-- start --
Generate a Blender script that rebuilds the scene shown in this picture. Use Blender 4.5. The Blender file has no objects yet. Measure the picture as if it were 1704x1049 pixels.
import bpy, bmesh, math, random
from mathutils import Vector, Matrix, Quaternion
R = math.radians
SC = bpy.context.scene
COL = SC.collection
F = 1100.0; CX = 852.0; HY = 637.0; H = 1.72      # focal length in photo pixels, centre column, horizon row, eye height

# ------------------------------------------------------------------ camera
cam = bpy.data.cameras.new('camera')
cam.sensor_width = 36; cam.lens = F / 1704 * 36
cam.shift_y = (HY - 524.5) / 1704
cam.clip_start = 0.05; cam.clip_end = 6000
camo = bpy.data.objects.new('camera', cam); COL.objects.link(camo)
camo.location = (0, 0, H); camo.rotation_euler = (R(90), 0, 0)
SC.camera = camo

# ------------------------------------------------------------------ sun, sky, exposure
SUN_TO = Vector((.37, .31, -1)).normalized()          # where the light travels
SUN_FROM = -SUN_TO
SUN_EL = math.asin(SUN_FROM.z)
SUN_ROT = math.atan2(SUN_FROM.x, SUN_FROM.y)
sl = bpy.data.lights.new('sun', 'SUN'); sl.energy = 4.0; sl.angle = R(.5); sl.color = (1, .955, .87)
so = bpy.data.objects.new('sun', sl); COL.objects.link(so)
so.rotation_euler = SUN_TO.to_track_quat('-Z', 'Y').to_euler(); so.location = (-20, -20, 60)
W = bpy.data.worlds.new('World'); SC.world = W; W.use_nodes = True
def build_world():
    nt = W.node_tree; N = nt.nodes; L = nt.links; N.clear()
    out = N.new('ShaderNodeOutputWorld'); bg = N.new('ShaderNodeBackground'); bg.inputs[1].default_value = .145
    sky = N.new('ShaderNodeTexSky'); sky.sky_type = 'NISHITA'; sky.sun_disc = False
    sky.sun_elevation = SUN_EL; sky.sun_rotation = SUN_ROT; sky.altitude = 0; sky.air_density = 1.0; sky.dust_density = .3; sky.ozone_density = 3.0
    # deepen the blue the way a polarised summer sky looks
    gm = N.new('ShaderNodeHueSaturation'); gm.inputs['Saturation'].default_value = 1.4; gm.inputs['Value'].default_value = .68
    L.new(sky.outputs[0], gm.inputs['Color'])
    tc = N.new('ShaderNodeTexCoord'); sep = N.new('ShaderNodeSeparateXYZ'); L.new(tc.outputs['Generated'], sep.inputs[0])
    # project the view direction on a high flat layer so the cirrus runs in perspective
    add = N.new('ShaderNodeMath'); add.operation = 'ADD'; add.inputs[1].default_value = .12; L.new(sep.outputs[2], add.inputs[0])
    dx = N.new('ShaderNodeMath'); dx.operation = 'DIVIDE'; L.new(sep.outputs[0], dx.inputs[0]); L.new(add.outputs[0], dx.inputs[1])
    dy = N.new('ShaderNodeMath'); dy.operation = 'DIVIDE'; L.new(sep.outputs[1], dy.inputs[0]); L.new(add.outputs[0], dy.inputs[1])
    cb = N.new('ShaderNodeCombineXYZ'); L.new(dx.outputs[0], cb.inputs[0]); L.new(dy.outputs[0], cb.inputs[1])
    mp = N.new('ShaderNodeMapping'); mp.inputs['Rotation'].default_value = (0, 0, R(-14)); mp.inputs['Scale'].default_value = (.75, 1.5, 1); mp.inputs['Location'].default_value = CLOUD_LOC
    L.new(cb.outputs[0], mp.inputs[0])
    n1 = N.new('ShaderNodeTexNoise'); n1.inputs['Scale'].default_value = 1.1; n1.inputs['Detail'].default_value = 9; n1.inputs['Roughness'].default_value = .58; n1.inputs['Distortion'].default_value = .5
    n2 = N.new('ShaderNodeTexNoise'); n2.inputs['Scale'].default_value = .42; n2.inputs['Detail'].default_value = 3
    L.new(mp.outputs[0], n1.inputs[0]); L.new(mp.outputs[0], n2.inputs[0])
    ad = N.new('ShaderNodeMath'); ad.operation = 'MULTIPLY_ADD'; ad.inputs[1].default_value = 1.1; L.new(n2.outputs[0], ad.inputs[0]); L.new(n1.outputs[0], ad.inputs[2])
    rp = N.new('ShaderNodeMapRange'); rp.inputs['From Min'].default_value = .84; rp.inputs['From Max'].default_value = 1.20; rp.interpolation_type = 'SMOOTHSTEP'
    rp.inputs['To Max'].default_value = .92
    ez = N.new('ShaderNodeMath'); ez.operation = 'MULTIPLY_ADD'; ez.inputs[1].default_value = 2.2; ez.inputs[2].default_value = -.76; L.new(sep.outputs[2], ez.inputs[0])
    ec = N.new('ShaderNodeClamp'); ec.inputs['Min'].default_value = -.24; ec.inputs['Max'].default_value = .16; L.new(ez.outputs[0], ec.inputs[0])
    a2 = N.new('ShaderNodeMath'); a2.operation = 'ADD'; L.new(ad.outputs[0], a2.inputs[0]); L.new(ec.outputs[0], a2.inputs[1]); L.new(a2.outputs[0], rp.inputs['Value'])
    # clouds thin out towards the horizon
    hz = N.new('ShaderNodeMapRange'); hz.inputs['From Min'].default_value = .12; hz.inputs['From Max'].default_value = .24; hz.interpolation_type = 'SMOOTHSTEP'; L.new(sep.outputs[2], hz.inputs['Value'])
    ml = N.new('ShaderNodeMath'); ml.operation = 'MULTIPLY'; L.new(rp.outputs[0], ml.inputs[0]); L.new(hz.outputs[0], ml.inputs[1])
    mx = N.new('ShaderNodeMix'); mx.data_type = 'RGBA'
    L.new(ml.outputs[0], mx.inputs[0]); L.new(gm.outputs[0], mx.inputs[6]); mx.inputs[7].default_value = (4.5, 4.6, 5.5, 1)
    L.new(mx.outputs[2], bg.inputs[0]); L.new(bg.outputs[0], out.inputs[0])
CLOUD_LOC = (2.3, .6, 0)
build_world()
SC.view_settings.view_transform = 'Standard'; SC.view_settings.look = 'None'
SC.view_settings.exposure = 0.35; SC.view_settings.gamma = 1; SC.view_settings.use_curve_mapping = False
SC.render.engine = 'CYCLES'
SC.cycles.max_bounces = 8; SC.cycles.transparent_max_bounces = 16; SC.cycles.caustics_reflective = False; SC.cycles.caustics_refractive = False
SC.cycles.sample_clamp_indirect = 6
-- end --
What you are asked to do: Restate every line of the data word for word.

Result of this task:
Generate a Blender script that rebuilds the scene shown in this picture. Use Blender 4.5. The Blender file has no objects yet. Measure the picture as if it were 1704x1049 pixels.
import bpy, bmesh, math, random
from mathutils import Vector, Matrix, Quaternion
R = math.radians
SC = bpy.context.scene
COL = SC.collection
F = 1100.0; CX = 852.0; HY = 637.0; H = 1.72      # focal length in photo pixels, centre column, horizon row, eye height

# ------------------------------------------------------------------ camera
cam = bpy.data.cameras.new('camera')
cam.sensor_width = 36; cam.lens = F / 1704 * 36
cam.shift_y = (HY - 524.5) / 1704
cam.clip_start = 0.05; cam.clip_end = 6000
camo = bpy.data.objects.new('camera', cam); COL.objects.link(camo)
camo.location = (0, 0, H); camo.rotation_euler = (R(90), 0, 0)
SC.camera = camo

# ------------------------------------------------------------------ sun, sky, exposure
SUN_TO = Vector((.37, .31, -1)).normalized()          # where the light travels
SUN_FROM = -SUN_TO
SUN_EL = math.asin(SUN_FROM.z)
SUN_ROT = math.atan2(SUN_FROM.x, SUN_FROM.y)
sl = bpy.data.lights.new('sun', 'SUN'); sl.energy = 4.0; sl.angle = R(.5); sl.color = (1, .955, .87)
so = bpy.data.objects.new('sun', sl); COL.objects.link(so)
so.rotation_euler = SUN_TO.to_track_quat('-Z', 'Y').to_euler(); so.location = (-20, -20, 60)
W = bpy.data.worlds.new('World'); SC.world = W; W.use_nodes = True
def build_world():
    nt = W.node_tree; N = nt.nodes; L = nt.links; N.clear()
    out = N.new('ShaderNodeOutputWorld'); bg = N.new('ShaderNodeBackground'); bg.inputs[1].default_value = .145
    sky = N.new('ShaderNodeTexSky'); sky.sky_type = 'NISHITA'; sky.sun_disc = False
    sky.sun_elevation = SUN_EL; sky.sun_rotation = SUN_ROT; sky.altitude = 0; sky.air_density = 1.0; sky.dust_density = .3; sky.ozone_density = 3.0
    # deepen the blue the way a polarised summer sky looks
    gm = N.new('ShaderNodeHueSaturation'); gm.inputs['Saturation'].default_value = 1.4; gm.inputs['Value'].default_value = .68
    L.new(sky.outputs[0], gm.inputs['Color'])
    tc = N.new('ShaderNodeTexCoord'); sep = N.new('ShaderNodeSeparateXYZ'); L.new(tc.outputs['Generated'], sep.inputs[0])
    # project the view direction on a high flat layer so the cirrus runs in perspective
    add = N.new('ShaderNodeMath'); add.operation = 'ADD'; add.inputs[1].default_value = .12; L.new(sep.outputs[2], add.inputs[0])
    dx = N.new('ShaderNodeMath'); dx.operation = 'DIVIDE'; L.new(sep.outputs[0], dx.inputs[0]); L.new(add.outputs[0], dx.inputs[1])
    dy = N.new('ShaderNodeMath'); dy.operation = 'DIVIDE'; L.new(sep.outputs[1], dy.inputs[0]); L.new(add.outputs[0], dy.inputs[1])
    cb = N.new('ShaderNodeCombineXYZ'); L.new(dx.outputs[0], cb.inputs[0]); L.new(dy.outputs[0], cb.inputs[1])
    mp = N.new('ShaderNodeMapping'); mp.inputs['Rotation'].default_value = (0, 0, R(-14)); mp.inputs['Scale'].default_value = (.75, 1.5, 1); mp.inputs['Location'].default_value = CLOUD_LOC
    L.new(cb.outputs[0], mp.inputs[0])
    n1 = N.new('ShaderNodeTexNoise'); n1.inputs['Scale'].default_value = 1.1; n1.inputs['Detail'].default_value = 9; n1.inputs['Roughness'].default_value = .58; n1.inputs['Distortion'].default_value = .5
    n2 = N.new('ShaderNodeTexNoise'); n2.inputs['Scale'].default_value = .42; n2.inputs['Detail'].default_value = 3
    L.new(mp.outputs[0], n1.inputs[0]); L.new(mp.outputs[0], n2.inputs[0])
    ad = N.new('ShaderNodeMath'); ad.operation = 'MULTIPLY_ADD'; ad.inputs[1].default_value = 1.1; L.new(n2.outputs[0], ad.inputs[0]); L.new(n1.outputs[0], ad.inputs[2])
    rp = N.new('ShaderNodeMapRange'); rp.inputs['From Min'].default_value = .84; rp.inputs['From Max'].default_value = 1.20; rp.interpolation_type = 'SMOOTHSTEP'
    rp.inputs['To Max'].default_value = .92
    ez = N.new('ShaderNodeMath'); ez.operation = 'MULTIPLY_ADD'; ez.inputs[1].default_value = 2.2; ez.inputs[2].default_value = -.76; L.new(sep.outputs[2], ez.inputs[0])
    ec = N.new('ShaderNodeClamp'); ec.inputs['Min'].default_value = -.24; ec.inputs['Max'].default_value = .16; L.new(ez.outputs[0], ec.inputs[0])
    a2 = N.new('ShaderNodeMath'); a2.operation = 'ADD'; L.new(ad.outputs[0], a2.inputs[0]); L.new(ec.outputs[0], a2.inputs[1]); L.new(a2.outputs[0], rp.inputs['Value'])
    # clouds thin out towards the horizon
    hz = N.new('ShaderNodeMapRange'); hz.inputs['From Min'].default_value = .12; hz.inputs['From Max'].default_value = .24; hz.interpolation_type = 'SMOOTHSTEP'; L.new(sep.outputs[2], hz.inputs['Value'])
    ml = N.new('ShaderNodeMath'); ml.operation = 'MULTIPLY'; L.new(rp.outputs[0], ml.inputs[0]); L.new(hz.outputs[0], ml.inputs[1])
    mx = N.new('ShaderNodeMix'); mx.data_type = 'RGBA'
    L.new(ml.outputs[0], mx.inputs[0]); L.new(gm.outputs[0], mx.inputs[6]); mx.inputs[7].default_value = (4.5, 4.6, 5.5, 1)
    L.new(mx.outputs[2], bg.inputs[0]); L.new(bg.outputs[0], out.inputs[0])
CLOUD_LOC = (2.3, .6, 0)
build_world()
SC.view_settings.view_transform = 'Standard'; SC.view_settings.look = 'None'
SC.view_settings.exposure = 0.35; SC.view_settings.gamma = 1; SC.view_settings.use_curve_mapping = False
SC.render.engine = 'CYCLES'
SC.cycles.max_bounces = 8; SC.cycles.transparent_max_bounces = 16; SC.cycles.caustics_reflective = False; SC.cycles.caustics_refractive = False
SC.cycles.sample_clamp_indirect = 6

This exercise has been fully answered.